# Aim of the task
The listing below should be written out exactly; please include all of it.

# Dataset excerpt
## Begin
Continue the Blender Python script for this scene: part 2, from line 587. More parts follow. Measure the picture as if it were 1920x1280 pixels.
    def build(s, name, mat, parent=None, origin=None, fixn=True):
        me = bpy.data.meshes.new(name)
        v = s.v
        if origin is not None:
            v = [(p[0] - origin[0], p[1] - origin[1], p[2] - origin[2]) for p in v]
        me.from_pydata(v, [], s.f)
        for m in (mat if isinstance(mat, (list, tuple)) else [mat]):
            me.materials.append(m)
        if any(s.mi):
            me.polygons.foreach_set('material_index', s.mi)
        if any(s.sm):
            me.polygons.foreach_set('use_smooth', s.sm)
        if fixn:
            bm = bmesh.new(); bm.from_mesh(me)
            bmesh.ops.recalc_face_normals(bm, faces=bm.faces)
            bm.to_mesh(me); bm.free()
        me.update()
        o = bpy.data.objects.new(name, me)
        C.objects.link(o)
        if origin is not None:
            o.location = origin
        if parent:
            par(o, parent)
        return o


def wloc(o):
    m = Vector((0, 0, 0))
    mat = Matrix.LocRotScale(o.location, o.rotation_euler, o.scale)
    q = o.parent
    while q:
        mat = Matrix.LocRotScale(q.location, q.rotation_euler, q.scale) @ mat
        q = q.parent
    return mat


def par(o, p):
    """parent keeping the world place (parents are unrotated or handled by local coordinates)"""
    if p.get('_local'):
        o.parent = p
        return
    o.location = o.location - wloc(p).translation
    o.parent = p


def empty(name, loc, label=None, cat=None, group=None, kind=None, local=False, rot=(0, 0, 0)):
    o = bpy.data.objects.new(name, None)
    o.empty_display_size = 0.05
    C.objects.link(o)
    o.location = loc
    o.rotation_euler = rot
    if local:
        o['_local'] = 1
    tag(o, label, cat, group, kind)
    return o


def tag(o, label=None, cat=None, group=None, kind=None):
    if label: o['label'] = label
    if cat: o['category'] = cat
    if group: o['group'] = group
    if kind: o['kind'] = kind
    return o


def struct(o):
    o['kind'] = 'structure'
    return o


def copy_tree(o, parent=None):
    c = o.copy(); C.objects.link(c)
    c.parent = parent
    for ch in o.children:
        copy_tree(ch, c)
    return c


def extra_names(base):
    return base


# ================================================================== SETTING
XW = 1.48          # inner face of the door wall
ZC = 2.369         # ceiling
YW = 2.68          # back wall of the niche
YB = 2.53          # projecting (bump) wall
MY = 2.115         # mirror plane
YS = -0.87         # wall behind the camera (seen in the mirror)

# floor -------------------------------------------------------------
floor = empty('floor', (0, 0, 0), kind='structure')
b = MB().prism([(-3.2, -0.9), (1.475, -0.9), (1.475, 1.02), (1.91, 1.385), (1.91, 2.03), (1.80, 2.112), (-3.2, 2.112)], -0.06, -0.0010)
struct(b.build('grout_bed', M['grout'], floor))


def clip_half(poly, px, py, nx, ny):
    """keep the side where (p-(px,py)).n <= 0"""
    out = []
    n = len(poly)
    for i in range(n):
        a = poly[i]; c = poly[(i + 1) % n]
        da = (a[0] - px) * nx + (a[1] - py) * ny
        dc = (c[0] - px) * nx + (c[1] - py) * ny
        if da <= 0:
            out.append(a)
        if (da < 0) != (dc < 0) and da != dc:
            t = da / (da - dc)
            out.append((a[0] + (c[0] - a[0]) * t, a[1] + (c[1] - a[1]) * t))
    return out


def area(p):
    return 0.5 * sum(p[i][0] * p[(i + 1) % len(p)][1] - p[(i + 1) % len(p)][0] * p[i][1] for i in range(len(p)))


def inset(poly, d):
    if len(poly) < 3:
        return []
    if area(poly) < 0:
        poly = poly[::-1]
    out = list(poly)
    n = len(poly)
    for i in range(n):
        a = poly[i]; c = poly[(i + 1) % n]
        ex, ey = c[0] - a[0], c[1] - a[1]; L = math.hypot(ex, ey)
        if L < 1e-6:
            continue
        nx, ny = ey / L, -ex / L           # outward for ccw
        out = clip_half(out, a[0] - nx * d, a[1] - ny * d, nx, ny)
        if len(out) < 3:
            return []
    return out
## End
# Answer for the task
Continue the Blender Python script for this scene: part 2, from line 587. More parts follow. Measure the picture as if it were 1920x1280 pixels.
    def build(s, name, mat, parent=None, origin=None, fixn=True):
        me = bpy.data.meshes.new(name)
        v = s.v
        if origin is not None:
            v = [(p[0] - origin[0], p[1] - origin[1], p[2] - origin[2]) for p in v]
        me.from_pydata(v, [], s.f)
        for m in (mat if isinstance(mat, (list, tuple)) else [mat]):
            me.materials.append(m)
        if any(s.mi):
            me.polygons.foreach_set('material_index', s.mi)
        if any(s.sm):
            me.polygons.foreach_set('use_smooth', s.sm)
        if fixn:
            bm = bmesh.new(); bm.from_mesh(me)
            bmesh.ops.recalc_face_normals(bm, faces=bm.faces)
            bm.to_mesh(me); bm.free()
        me.update()
        o = bpy.data.objects.new(name, me)
        C.objects.link(o)
        if origin is not None:
            o.location = origin
        if parent:
            par(o, parent)
        return o


def wloc(o):
    m = Vector((0, 0, 0))
    mat = Matrix.LocRotScale(o.location, o.rotation_euler, o.scale)
    q = o.parent
    while q:
        mat = Matrix.LocRotScale(q.location, q.rotation_euler, q.scale) @ mat
        q = q.parent
    return mat


def par(o, p):
    """parent keeping the world place (parents are unrotated or handled by local coordinates)"""
    if p.get('_local'):
        o.parent = p
        return
    o.location = o.location - wloc(p).translation
    o.parent = p


def empty(name, loc, label=None, cat=None, group=None, kind=None, local=False, rot=(0, 0, 0)):
    o = bpy.data.objects.new(name, None)
    o.empty_display_size = 0.05
    C.objects.link(o)
    o.location = loc
    o.rotation_euler = rot
    if local:
        o['_local'] = 1
    tag(o, label, cat, group, kind)
    return o


def tag(o, label=None, cat=None, group=None, kind=None):
    if label: o['label'] = label
    if cat: o['category'] = cat
    if group: o['group'] = group
    if kind: o['kind'] = kind
    return o


def struct(o):
    o['kind'] = 'structure'
    return o


def copy_tree(o, parent=None):
    c = o.copy(); C.objects.link(c)
    c.parent = parent
    for ch in o.children:
        copy_tree(ch, c)
    return c


def extra_names(base):
    return base


# ================================================================== SETTING
XW = 1.48          # inner face of the door wall
ZC = 2.369         # ceiling
YW = 2.68          # back wall of the niche
YB = 2.53          # projecting (bump) wall
MY = 2.115         # mirror plane
YS = -0.87         # wall behind the camera (seen in the mirror)

# floor -------------------------------------------------------------
floor = empty('floor', (0, 0, 0), kind='structure')
b = MB().prism([(-3.2, -0.9), (1.475, -0.9), (1.475, 1.02), (1.91, 1.385), (1.91, 2.03), (1.80, 2.112), (-3.2, 2.112)], -0.06, -0.0010)
struct(b.build('grout_bed', M['grout'], floor))


def clip_half(poly, px, py, nx, ny):
    """keep the side where (p-(px,py)).n <= 0"""
    out = []
    n = len(poly)
    for i in range(n):
        a = poly[i]; c = poly[(i + 1) % n]
        da = (a[0] - px) * nx + (a[1] - py) * ny
        dc = (c[0] - px) * nx + (c[1] - py) * ny
        if da <= 0:
            out.append(a)
        if (da < 0) != (dc < 0) and da != dc:
            t = da / (da - dc)
            out.append((a[0] + (c[0] - a[0]) * t, a[1] + (c[1] - a[1]) * t))
    return out


def area(p):
    return 0.5 * sum(p[i][0] * p[(i + 1) % len(p)][1] - p[(i + 1) % len(p)][0] * p[i][1] for i in range(len(p)))


def inset(poly, d):
    if len(poly) < 3:
        return []
    if area(poly) < 0:
        poly = poly[::-1]
    out = list(poly)
    n = len(poly)
    for i in range(n):
        a = poly[i]; c = poly[(i + 1) % n]
        ex, ey = c[0] - a[0], c[1] - a[1]; L = math.hypot(ex, ey)
        if L < 1e-6:
            continue
        nx, ny = ey / L, -ex / L           # outward for ccw
        out = clip_half(out, a[0] - nx * d, a[1] - ny * d, nx, ny)
        if len(out) < 3:
            return []
    return out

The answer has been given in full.